A literate mash-up of graphic novel fantasizing with the works of the Bard of Avon, Kill Shakespeare (IDW) owes much to Fables and The League of Extraordinary Gentlemen. In all three works, familiar literary characters are flung together in a shared universe (Gentlemen, for instance, taking figures from Victorian entertainments and teaming them), though neither of the previous graphic series arguably has as high a literary pedigree as Will Shakespeare. That the source for this new series can frequently be viewed as daunting to many modern readers, though, should not deter them from checking out this appealing graphic fantasy series.
Conor McCreery and Anthony Del Col’s script opens on a moment in Hamlet that we typically never see: the period where the tragic hero has been banished to England (after erroneously killing the old man Polonius) with his friends Rosencrantz and Guildenstern in possession of a letter ordering Hamlet’s execution. Only in this version, Rosencrantz lets our hero know of the letter and our hero escapes into another realm where he’s “rescued” by the lead from one of Shakespeare’s historical plays, Richard III. To the deformed Richard, Hamlet is a prophesized figure, the Shadow King, who it is said will free them all “from the tyranny of William Shakespeare.” In a world where figures from comedies and tragedies intermingle, the playwright is viewed as a deity — and his quill a talisman of unimaginable power.

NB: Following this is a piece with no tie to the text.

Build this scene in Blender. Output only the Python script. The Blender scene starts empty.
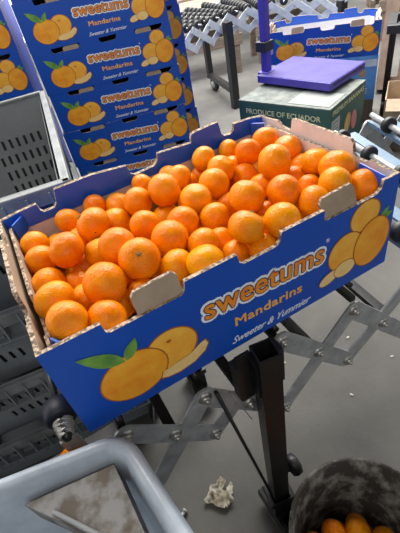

Hamlet, none too surprisingly, has his doubts, and the reader quickly realizes that for once he’s right. King Richard is in an unholy alliance with two other Globe-trotting dastards, snake-tongued Iago and Lady MacBeth, who are trying to manipulate the Dane into doing their wicked deeds for them. On the other side: comic figure Falstaff, Othello and a sword wielding Juliet Capulet.